A month or so after school starts, lunch box boredom begins. For children, it means getting the same couple of sandwiches day after day. For parents, it means constantly finding the time (and money) to make healthy lunches their kids will eat.

On top of that, most middle- and upper income families spend about $3.02 per person per meal, according to 2017 figures from Feeding America. That’s roughly $544 annually going into each child’s lunch bag.

And while some parents feel lunchtime excitement comes with a higher price tag, that’s not necessarily the case.

Want to give them the most nutrition for your buck – along with a meal that your child, tween or teen will actually eat?
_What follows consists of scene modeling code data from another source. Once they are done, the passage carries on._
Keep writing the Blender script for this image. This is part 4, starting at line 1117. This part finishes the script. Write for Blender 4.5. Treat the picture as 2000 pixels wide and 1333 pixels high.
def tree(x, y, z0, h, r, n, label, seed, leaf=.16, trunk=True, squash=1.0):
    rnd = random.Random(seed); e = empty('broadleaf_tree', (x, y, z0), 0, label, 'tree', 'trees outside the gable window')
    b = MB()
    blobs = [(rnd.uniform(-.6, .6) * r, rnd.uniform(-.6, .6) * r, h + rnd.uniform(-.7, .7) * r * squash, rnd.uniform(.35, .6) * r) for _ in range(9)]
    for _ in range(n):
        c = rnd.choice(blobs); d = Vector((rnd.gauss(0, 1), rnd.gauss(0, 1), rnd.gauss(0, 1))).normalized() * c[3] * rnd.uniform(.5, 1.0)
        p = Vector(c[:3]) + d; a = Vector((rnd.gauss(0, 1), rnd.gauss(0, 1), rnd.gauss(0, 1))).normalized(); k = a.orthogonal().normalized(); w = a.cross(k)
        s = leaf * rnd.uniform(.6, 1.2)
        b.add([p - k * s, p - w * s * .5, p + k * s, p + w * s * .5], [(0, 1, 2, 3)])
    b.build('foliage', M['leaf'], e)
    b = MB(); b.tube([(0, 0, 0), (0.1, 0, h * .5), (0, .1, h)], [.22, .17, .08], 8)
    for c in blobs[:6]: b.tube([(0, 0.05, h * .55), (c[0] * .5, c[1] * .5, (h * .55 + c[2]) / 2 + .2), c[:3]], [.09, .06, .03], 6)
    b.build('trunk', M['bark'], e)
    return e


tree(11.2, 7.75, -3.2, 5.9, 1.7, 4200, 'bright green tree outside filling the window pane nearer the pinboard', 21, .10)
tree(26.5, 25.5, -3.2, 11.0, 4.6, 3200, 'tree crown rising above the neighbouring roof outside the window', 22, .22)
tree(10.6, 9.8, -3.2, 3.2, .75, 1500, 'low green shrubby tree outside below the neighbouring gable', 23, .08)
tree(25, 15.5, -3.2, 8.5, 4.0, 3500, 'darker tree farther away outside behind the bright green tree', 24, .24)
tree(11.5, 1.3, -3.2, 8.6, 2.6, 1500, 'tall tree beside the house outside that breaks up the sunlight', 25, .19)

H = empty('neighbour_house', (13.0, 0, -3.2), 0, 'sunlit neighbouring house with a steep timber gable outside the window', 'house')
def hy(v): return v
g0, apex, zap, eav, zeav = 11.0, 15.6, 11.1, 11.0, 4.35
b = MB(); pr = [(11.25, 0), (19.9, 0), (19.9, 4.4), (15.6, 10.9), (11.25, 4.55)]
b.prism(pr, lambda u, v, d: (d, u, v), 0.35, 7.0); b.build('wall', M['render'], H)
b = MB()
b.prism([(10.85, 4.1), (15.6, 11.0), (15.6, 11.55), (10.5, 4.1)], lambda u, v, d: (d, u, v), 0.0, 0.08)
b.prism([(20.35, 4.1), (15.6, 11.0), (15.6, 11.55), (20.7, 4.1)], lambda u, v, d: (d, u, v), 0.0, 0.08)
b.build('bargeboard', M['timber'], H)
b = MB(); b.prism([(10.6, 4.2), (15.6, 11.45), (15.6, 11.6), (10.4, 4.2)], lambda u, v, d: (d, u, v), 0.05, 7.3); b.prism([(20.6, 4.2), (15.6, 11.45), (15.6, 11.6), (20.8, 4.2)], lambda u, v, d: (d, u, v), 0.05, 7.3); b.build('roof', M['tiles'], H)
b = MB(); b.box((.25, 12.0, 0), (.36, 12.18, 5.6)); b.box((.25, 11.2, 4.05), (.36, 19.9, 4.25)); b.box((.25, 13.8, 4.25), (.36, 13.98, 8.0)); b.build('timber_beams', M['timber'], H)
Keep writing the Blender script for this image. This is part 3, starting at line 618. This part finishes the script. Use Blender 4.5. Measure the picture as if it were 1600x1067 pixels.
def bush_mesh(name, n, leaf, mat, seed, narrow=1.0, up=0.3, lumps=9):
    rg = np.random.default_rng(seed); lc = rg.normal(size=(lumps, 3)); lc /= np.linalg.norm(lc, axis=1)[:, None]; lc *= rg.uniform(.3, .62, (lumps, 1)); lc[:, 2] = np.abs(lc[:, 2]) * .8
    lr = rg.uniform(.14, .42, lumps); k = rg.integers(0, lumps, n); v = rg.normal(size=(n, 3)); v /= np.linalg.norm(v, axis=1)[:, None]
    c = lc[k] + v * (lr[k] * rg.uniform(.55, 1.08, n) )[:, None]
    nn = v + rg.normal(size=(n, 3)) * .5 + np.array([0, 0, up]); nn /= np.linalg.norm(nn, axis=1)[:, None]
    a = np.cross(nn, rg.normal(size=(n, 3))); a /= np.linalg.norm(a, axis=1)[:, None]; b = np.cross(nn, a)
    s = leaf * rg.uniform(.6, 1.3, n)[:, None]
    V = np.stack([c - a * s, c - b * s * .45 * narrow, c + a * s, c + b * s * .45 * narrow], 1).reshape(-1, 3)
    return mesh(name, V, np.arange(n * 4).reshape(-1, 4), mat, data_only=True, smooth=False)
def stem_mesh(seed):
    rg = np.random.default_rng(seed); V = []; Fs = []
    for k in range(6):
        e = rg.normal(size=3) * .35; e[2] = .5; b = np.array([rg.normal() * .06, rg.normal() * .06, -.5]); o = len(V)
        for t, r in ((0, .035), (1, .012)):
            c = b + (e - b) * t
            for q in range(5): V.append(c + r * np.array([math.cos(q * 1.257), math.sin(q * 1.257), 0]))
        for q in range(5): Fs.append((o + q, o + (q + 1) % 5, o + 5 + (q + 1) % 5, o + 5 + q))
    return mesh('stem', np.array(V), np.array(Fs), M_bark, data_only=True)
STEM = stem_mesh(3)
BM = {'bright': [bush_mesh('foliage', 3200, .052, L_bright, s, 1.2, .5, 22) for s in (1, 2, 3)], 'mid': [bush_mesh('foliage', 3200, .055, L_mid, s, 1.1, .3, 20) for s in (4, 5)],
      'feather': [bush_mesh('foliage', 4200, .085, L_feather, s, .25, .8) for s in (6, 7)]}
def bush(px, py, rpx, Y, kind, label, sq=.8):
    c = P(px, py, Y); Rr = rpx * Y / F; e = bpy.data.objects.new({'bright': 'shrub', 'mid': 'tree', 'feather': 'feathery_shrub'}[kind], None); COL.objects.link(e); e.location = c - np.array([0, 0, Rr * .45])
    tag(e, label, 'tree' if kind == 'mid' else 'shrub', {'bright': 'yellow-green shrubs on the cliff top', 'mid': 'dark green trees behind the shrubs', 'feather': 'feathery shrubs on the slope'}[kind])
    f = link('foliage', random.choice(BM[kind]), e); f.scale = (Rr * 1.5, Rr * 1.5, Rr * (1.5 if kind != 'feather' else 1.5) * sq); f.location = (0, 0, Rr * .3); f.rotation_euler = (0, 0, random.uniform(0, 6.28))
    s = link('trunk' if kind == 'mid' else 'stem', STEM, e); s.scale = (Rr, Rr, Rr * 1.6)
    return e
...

From skipping individually packaged foods to reimagining items from last night’s dinner, there are a few smart strategies that parents, food pros, and nutritionists are using to add flavor and appeal to lunches without spending more time or money.

Think of it as your cheat-sheet for beating the lunch box blues – and saving along the way.

1. Skip individually packaged foods.

For many items, a larger size and less packaging means a better price, says Morford.

If you belong to a warehouse club (like BJ’s Wholesale Club, Costco Wholesale, and Sam’s Club), bulk buys on less perishable food items and non-perishables (like lunch bags), can be another way to cut costs.

Buy family-size options and put them into individual containers as you use them. Quinn recommends a kid-powered assembly line on weekends or the night before to get it done.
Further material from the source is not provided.